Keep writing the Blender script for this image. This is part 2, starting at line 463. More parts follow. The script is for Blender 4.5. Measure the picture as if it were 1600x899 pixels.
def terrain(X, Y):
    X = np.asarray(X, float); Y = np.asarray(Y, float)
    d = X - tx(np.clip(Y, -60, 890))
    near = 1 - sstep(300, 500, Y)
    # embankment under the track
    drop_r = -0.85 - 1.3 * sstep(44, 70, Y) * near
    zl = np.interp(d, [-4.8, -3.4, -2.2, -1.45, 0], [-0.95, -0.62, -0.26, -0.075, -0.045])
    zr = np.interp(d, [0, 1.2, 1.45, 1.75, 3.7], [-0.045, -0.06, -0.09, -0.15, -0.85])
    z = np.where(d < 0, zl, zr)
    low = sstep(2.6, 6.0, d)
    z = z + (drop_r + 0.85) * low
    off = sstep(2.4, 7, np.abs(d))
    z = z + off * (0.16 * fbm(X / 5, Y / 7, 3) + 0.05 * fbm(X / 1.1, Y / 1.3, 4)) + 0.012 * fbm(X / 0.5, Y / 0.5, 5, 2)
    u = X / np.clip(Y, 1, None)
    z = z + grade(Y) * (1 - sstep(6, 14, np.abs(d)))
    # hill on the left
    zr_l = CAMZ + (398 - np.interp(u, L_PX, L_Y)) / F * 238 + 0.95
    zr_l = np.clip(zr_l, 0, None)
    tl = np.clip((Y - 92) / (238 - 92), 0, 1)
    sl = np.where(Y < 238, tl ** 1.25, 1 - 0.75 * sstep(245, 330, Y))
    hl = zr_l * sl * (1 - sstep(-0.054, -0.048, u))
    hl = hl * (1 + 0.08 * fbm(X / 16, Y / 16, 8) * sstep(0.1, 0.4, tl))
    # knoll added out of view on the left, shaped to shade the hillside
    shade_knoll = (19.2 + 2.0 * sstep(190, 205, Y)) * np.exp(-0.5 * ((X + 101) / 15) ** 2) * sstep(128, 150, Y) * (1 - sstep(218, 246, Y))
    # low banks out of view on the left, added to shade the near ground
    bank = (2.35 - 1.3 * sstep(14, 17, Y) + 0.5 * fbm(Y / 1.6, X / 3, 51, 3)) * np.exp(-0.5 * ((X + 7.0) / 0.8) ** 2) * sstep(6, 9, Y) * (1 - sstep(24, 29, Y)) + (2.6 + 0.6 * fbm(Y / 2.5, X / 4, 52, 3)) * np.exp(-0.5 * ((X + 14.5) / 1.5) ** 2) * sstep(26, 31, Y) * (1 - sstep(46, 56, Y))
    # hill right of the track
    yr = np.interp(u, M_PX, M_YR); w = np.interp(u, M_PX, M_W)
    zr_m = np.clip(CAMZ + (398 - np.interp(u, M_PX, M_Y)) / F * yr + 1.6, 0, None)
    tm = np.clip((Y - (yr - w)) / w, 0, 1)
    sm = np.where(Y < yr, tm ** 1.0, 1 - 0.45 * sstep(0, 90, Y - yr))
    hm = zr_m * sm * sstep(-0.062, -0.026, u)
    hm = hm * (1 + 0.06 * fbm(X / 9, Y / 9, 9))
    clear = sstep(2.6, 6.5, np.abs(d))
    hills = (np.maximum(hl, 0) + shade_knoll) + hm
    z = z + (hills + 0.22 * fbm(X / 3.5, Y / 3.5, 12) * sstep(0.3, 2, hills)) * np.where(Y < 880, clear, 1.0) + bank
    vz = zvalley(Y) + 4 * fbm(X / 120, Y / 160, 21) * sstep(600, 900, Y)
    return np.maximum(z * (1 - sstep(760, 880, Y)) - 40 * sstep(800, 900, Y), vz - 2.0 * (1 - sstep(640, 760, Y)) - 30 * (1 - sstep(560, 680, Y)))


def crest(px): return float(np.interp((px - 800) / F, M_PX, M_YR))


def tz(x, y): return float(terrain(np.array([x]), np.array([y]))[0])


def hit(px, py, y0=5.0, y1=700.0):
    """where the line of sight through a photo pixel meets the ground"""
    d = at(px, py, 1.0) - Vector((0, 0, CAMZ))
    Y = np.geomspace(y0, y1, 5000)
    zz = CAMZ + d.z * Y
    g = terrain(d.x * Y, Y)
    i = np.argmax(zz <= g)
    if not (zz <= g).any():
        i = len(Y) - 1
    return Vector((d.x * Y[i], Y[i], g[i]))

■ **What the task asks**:
All of the lines above need to be given again exactly.

■ **The solution**:
Keep writing the Blender script for this image. This is part 2, starting at line 463. More parts follow. The script is for Blender 4.5. Measure the picture as if it were 1600x899 pixels.
def terrain(X, Y):
    X = np.asarray(X, float); Y = np.asarray(Y, float)
    d = X - tx(np.clip(Y, -60, 890))
    near = 1 - sstep(300, 500, Y)
    # embankment under the track
    drop_r = -0.85 - 1.3 * sstep(44, 70, Y) * near
    zl = np.interp(d, [-4.8, -3.4, -2.2, -1.45, 0], [-0.95, -0.62, -0.26, -0.075, -0.045])
    zr = np.interp(d, [0, 1.2, 1.45, 1.75, 3.7], [-0.045, -0.06, -0.09, -0.15, -0.85])
    z = np.where(d < 0, zl, zr)
    low = sstep(2.6, 6.0, d)
    z = z + (drop_r + 0.85) * low
    off = sstep(2.4, 7, np.abs(d))
    z = z + off * (0.16 * fbm(X / 5, Y / 7, 3) + 0.05 * fbm(X / 1.1, Y / 1.3, 4)) + 0.012 * fbm(X / 0.5, Y / 0.5, 5, 2)
    u = X / np.clip(Y, 1, None)
    z = z + grade(Y) * (1 - sstep(6, 14, np.abs(d)))
    # hill on the left
    zr_l = CAMZ + (398 - np.interp(u, L_PX, L_Y)) / F * 238 + 0.95
    zr_l = np.clip(zr_l, 0, None)
    tl = np.clip((Y - 92) / (238 - 92), 0, 1)
    sl = np.where(Y < 238, tl ** 1.25, 1 - 0.75 * sstep(245, 330, Y))
    hl = zr_l * sl * (1 - sstep(-0.054, -0.048, u))
    hl = hl * (1 + 0.08 * fbm(X / 16, Y / 16, 8) * sstep(0.1, 0.4, tl))
    # knoll added out of view on the left, shaped to shade the hillside
    shade_knoll = (19.2 + 2.0 * sstep(190, 205, Y)) * np.exp(-0.5 * ((X + 101) / 15) ** 2) * sstep(128, 150, Y) * (1 - sstep(218, 246, Y))
    # low banks out of view on the left, added to shade the near ground
    bank = (2.35 - 1.3 * sstep(14, 17, Y) + 0.5 * fbm(Y / 1.6, X / 3, 51, 3)) * np.exp(-0.5 * ((X + 7.0) / 0.8) ** 2) * sstep(6, 9, Y) * (1 - sstep(24, 29, Y)) + (2.6 + 0.6 * fbm(Y / 2.5, X / 4, 52, 3)) * np.exp(-0.5 * ((X + 14.5) / 1.5) ** 2) * sstep(26, 31, Y) * (1 - sstep(46, 56, Y))
    # hill right of the track
    yr = np.interp(u, M_PX, M_YR); w = np.interp(u, M_PX, M_W)
    zr_m = np.clip(CAMZ + (398 - np.interp(u, M_PX, M_Y)) / F * yr + 1.6, 0, None)
    tm = np.clip((Y - (yr - w)) / w, 0, 1)
    sm = np.where(Y < yr, tm ** 1.0, 1 - 0.45 * sstep(0, 90, Y - yr))
    hm = zr_m * sm * sstep(-0.062, -0.026, u)
    hm = hm * (1 + 0.06 * fbm(X / 9, Y / 9, 9))
    clear = sstep(2.6, 6.5, np.abs(d))
    hills = (np.maximum(hl, 0) + shade_knoll) + hm
    z = z + (hills + 0.22 * fbm(X / 3.5, Y / 3.5, 12) * sstep(0.3, 2, hills)) * np.where(Y < 880, clear, 1.0) + bank
    vz = zvalley(Y) + 4 * fbm(X / 120, Y / 160, 21) * sstep(600, 900, Y)
    return np.maximum(z * (1 - sstep(760, 880, Y)) - 40 * sstep(800, 900, Y), vz - 2.0 * (1 - sstep(640, 760, Y)) - 30 * (1 - sstep(560, 680, Y)))


def crest(px): return float(np.interp((px - 800) / F, M_PX, M_YR))


def tz(x, y): return float(terrain(np.array([x]), np.array([y]))[0])


def hit(px, py, y0=5.0, y1=700.0):
    """where the line of sight through a photo pixel meets the ground"""
    d = at(px, py, 1.0) - Vector((0, 0, CAMZ))
    Y = np.geomspace(y0, y1, 5000)
    zz = CAMZ + d.z * Y
    g = terrain(d.x * Y, Y)
    i = np.argmax(zz <= g)
    if not (zz <= g).any():
        i = len(Y) - 1
    return Vector((d.x * Y[i], Y[i], g[i]))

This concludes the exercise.